*What to do*. Quote, verbatim, all material below, without pictures.

*Supplied material*.
+-------+
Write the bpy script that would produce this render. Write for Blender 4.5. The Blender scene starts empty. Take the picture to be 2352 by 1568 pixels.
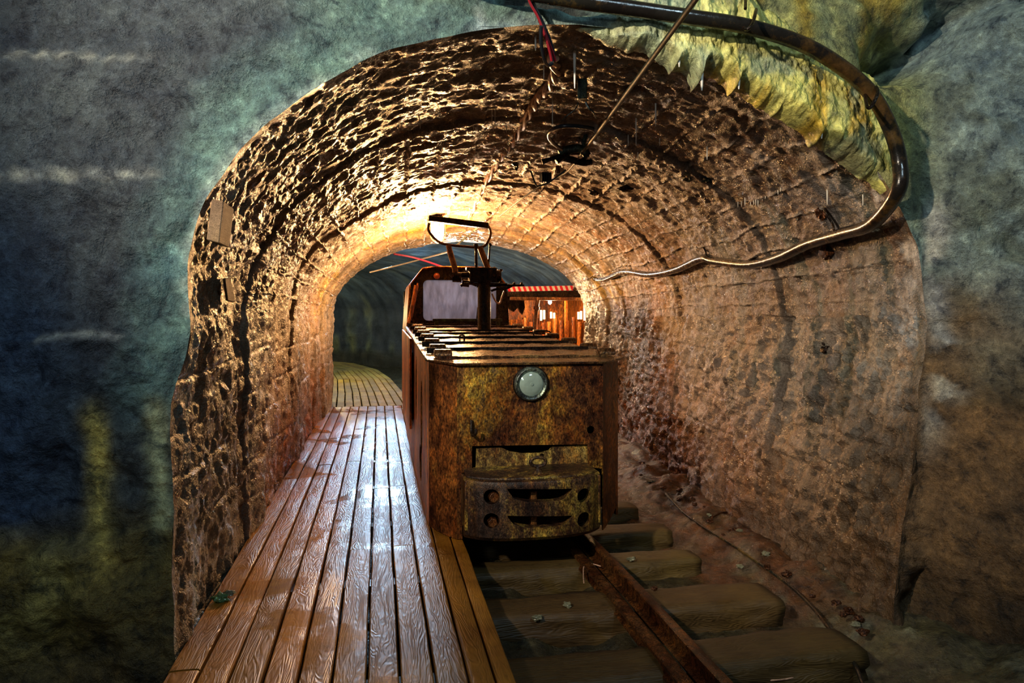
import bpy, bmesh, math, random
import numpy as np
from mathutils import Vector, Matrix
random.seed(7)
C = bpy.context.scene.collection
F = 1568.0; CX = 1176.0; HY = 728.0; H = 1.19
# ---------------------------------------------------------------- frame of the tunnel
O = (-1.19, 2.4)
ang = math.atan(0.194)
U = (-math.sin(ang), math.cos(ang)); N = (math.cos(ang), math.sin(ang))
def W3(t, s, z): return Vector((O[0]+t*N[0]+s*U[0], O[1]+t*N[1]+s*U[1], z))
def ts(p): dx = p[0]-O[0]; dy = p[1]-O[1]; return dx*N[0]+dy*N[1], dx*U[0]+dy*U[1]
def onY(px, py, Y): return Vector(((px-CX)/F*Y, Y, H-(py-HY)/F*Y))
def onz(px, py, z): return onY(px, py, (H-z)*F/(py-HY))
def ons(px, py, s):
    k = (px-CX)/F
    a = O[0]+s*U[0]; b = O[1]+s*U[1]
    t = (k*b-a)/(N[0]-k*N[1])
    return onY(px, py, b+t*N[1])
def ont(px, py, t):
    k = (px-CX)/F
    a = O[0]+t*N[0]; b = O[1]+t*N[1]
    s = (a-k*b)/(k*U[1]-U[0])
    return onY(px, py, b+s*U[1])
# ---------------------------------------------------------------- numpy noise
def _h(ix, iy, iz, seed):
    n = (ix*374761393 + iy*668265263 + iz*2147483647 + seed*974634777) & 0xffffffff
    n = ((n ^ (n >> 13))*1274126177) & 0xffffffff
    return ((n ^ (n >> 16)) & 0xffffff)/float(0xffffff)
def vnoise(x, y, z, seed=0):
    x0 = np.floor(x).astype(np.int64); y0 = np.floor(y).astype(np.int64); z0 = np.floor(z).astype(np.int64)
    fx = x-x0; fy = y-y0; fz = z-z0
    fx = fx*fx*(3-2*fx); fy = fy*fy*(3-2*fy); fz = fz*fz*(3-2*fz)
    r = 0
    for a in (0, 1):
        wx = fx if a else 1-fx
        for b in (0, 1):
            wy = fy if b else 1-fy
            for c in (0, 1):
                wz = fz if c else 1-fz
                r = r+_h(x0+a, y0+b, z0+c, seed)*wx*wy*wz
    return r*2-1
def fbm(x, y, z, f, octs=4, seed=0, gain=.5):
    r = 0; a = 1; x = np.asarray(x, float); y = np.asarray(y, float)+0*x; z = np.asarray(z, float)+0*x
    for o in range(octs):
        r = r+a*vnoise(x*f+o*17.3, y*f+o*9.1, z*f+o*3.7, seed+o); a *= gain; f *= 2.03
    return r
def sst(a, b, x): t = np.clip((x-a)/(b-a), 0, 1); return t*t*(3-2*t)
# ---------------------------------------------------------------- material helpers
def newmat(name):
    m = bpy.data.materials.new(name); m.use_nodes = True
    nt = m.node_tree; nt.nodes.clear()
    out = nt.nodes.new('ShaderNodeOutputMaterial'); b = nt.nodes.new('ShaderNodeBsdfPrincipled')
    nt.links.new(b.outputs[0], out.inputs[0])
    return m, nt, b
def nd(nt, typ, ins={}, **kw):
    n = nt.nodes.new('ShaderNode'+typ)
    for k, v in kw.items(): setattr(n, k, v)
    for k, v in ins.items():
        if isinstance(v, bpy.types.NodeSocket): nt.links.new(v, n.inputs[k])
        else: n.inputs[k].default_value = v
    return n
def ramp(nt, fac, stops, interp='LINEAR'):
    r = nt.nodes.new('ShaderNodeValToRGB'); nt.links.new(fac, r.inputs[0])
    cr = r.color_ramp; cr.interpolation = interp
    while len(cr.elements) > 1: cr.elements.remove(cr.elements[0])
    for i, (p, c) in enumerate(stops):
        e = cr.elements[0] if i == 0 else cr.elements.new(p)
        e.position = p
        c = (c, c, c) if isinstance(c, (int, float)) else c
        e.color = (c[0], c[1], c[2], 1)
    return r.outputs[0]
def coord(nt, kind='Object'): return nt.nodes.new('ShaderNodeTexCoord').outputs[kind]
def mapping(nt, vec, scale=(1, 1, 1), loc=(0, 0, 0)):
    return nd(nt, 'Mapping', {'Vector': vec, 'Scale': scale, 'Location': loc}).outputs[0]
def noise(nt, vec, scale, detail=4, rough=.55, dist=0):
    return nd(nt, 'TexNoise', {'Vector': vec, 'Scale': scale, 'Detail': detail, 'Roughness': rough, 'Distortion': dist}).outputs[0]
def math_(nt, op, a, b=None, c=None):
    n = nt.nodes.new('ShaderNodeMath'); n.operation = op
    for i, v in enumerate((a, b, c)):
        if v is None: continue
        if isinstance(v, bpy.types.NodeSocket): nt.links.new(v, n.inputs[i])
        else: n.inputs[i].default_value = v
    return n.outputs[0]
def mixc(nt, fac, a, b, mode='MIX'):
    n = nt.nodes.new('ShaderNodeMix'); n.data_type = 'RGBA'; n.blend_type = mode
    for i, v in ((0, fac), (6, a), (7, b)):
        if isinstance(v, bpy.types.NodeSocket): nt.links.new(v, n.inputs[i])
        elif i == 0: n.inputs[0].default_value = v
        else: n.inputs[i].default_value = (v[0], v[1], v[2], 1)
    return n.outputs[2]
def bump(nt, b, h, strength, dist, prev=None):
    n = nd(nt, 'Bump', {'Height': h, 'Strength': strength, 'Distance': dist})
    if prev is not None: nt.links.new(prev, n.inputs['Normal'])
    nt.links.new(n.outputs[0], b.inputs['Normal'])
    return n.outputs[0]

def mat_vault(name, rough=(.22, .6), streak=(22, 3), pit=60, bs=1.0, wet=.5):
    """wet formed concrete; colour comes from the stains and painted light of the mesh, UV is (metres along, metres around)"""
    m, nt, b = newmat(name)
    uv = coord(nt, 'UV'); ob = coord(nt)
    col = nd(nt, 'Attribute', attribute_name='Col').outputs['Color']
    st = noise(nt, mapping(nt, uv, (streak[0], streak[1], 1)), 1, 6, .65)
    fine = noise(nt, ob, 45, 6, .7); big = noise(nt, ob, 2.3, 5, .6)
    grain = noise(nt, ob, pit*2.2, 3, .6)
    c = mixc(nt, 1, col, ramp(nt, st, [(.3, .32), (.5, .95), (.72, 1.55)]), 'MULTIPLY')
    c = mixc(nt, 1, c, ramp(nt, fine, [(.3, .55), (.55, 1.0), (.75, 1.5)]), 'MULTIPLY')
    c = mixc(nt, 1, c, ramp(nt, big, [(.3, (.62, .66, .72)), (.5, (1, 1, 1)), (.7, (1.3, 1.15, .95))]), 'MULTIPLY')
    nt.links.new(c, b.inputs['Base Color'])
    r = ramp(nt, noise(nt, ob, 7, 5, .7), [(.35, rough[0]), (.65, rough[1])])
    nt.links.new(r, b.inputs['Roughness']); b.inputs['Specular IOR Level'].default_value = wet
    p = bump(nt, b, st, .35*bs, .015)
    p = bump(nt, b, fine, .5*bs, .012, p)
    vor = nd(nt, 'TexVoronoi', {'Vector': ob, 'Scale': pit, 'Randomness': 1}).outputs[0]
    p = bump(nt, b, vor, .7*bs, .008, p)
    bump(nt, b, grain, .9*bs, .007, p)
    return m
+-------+
*Solution to this exercise*.
Write the bpy script that would produce this render. Write for Blender 4.5. The Blender scene starts empty. Take the picture to be 2352 by 1568 pixels.
import bpy, bmesh, math, random
import numpy as np
from mathutils import Vector, Matrix
random.seed(7)
C = bpy.context.scene.collection
F = 1568.0; CX = 1176.0; HY = 728.0; H = 1.19
# ---------------------------------------------------------------- frame of the tunnel
O = (-1.19, 2.4)
ang = math.atan(0.194)
U = (-math.sin(ang), math.cos(ang)); N = (math.cos(ang), math.sin(ang))
def W3(t, s, z): return Vector((O[0]+t*N[0]+s*U[0], O[1]+t*N[1]+s*U[1], z))
def ts(p): dx = p[0]-O[0]; dy = p[1]-O[1]; return dx*N[0]+dy*N[1], dx*U[0]+dy*U[1]
def onY(px, py, Y): return Vector(((px-CX)/F*Y, Y, H-(py-HY)/F*Y))
def onz(px, py, z): return onY(px, py, (H-z)*F/(py-HY))
def ons(px, py, s):
    k = (px-CX)/F
    a = O[0]+s*U[0]; b = O[1]+s*U[1]
    t = (k*b-a)/(N[0]-k*N[1])
    return onY(px, py, b+t*N[1])
def ont(px, py, t):
    k = (px-CX)/F
    a = O[0]+t*N[0]; b = O[1]+t*N[1]
    s = (a-k*b)/(k*U[1]-U[0])
    return onY(px, py, b+s*U[1])
# ---------------------------------------------------------------- numpy noise
def _h(ix, iy, iz, seed):
    n = (ix*374761393 + iy*668265263 + iz*2147483647 + seed*974634777) & 0xffffffff
    n = ((n ^ (n >> 13))*1274126177) & 0xffffffff
    return ((n ^ (n >> 16)) & 0xffffff)/float(0xffffff)
def vnoise(x, y, z, seed=0):
    x0 = np.floor(x).astype(np.int64); y0 = np.floor(y).astype(np.int64); z0 = np.floor(z).astype(np.int64)
    fx = x-x0; fy = y-y0; fz = z-z0
    fx = fx*fx*(3-2*fx); fy = fy*fy*(3-2*fy); fz = fz*fz*(3-2*fz)
    r = 0
    for a in (0, 1):
        wx = fx if a else 1-fx
        for b in (0, 1):
            wy = fy if b else 1-fy
            for c in (0, 1):
                wz = fz if c else 1-fz
                r = r+_h(x0+a, y0+b, z0+c, seed)*wx*wy*wz
    return r*2-1
def fbm(x, y, z, f, octs=4, seed=0, gain=.5):
    r = 0; a = 1; x = np.asarray(x, float); y = np.asarray(y, float)+0*x; z = np.asarray(z, float)+0*x
    for o in range(octs):
        r = r+a*vnoise(x*f+o*17.3, y*f+o*9.1, z*f+o*3.7, seed+o); a *= gain; f *= 2.03
    return r
def sst(a, b, x): t = np.clip((x-a)/(b-a), 0, 1); return t*t*(3-2*t)
# ---------------------------------------------------------------- material helpers
def newmat(name):
    m = bpy.data.materials.new(name); m.use_nodes = True
    nt = m.node_tree; nt.nodes.clear()
    out = nt.nodes.new('ShaderNodeOutputMaterial'); b = nt.nodes.new('ShaderNodeBsdfPrincipled')
    nt.links.new(b.outputs[0], out.inputs[0])
    return m, nt, b
def nd(nt, typ, ins={}, **kw):
    n = nt.nodes.new('ShaderNode'+typ)
    for k, v in kw.items(): setattr(n, k, v)
    for k, v in ins.items():
        if isinstance(v, bpy.types.NodeSocket): nt.links.new(v, n.inputs[k])
        else: n.inputs[k].default_value = v
    return n
def ramp(nt, fac, stops, interp='LINEAR'):
    r = nt.nodes.new('ShaderNodeValToRGB'); nt.links.new(fac, r.inputs[0])
    cr = r.color_ramp; cr.interpolation = interp
    while len(cr.elements) > 1: cr.elements.remove(cr.elements[0])
    for i, (p, c) in enumerate(stops):
        e = cr.elements[0] if i == 0 else cr.elements.new(p)
        e.position = p
        c = (c, c, c) if isinstance(c, (int, float)) else c
        e.color = (c[0], c[1], c[2], 1)
    return r.outputs[0]
def coord(nt, kind='Object'): return nt.nodes.new('ShaderNodeTexCoord').outputs[kind]
def mapping(nt, vec, scale=(1, 1, 1), loc=(0, 0, 0)):
    return nd(nt, 'Mapping', {'Vector': vec, 'Scale': scale, 'Location': loc}).outputs[0]
def noise(nt, vec, scale, detail=4, rough=.55, dist=0):
    return nd(nt, 'TexNoise', {'Vector': vec, 'Scale': scale, 'Detail': detail, 'Roughness': rough, 'Distortion': dist}).outputs[0]
def math_(nt, op, a, b=None, c=None):
    n = nt.nodes.new('ShaderNodeMath'); n.operation = op
    for i, v in enumerate((a, b, c)):
        if v is None: continue
        if isinstance(v, bpy.types.NodeSocket): nt.links.new(v, n.inputs[i])
        else: n.inputs[i].default_value = v
    return n.outputs[0]
def mixc(nt, fac, a, b, mode='MIX'):
    n = nt.nodes.new('ShaderNodeMix'); n.data_type = 'RGBA'; n.blend_type = mode
    for i, v in ((0, fac), (6, a), (7, b)):
        if isinstance(v, bpy.types.NodeSocket): nt.links.new(v, n.inputs[i])
        elif i == 0: n.inputs[0].default_value = v
        else: n.inputs[i].default_value = (v[0], v[1], v[2], 1)
    return n.outputs[2]
def bump(nt, b, h, strength, dist, prev=None):
    n = nd(nt, 'Bump', {'Height': h, 'Strength': strength, 'Distance': dist})
    if prev is not None: nt.links.new(prev, n.inputs['Normal'])
    nt.links.new(n.outputs[0], b.inputs['Normal'])
    return n.outputs[0]

def mat_vault(name, rough=(.22, .6), streak=(22, 3), pit=60, bs=1.0, wet=.5):
    """wet formed concrete; colour comes from the stains and painted light of the mesh, UV is (metres along, metres around)"""
    m, nt, b = newmat(name)
    uv = coord(nt, 'UV'); ob = coord(nt)
    col = nd(nt, 'Attribute', attribute_name='Col').outputs['Color']
    st = noise(nt, mapping(nt, uv, (streak[0], streak[1], 1)), 1, 6, .65)
    fine = noise(nt, ob, 45, 6, .7); big = noise(nt, ob, 2.3, 5, .6)
    grain = noise(nt, ob, pit*2.2, 3, .6)
    c = mixc(nt, 1, col, ramp(nt, st, [(.3, .32), (.5, .95), (.72, 1.55)]), 'MULTIPLY')
    c = mixc(nt, 1, c, ramp(nt, fine, [(.3, .55), (.55, 1.0), (.75, 1.5)]), 'MULTIPLY')
    c = mixc(nt, 1, c, ramp(nt, big, [(.3, (.62, .66, .72)), (.5, (1, 1, 1)), (.7, (1.3, 1.15, .95))]), 'MULTIPLY')
    nt.links.new(c, b.inputs['Base Color'])
    r = ramp(nt, noise(nt, ob, 7, 5, .7), [(.35, rough[0]), (.65, rough[1])])
    nt.links.new(r, b.inputs['Roughness']); b.inputs['Specular IOR Level'].default_value = wet
    p = bump(nt, b, st, .35*bs, .015)
    p = bump(nt, b, fine, .5*bs, .012, p)
    vor = nd(nt, 'TexVoronoi', {'Vector': ob, 'Scale': pit, 'Randomness': 1}).outputs[0]
    p = bump(nt, b, vor, .7*bs, .008, p)
    bump(nt, b, grain, .9*bs, .007, p)
    return m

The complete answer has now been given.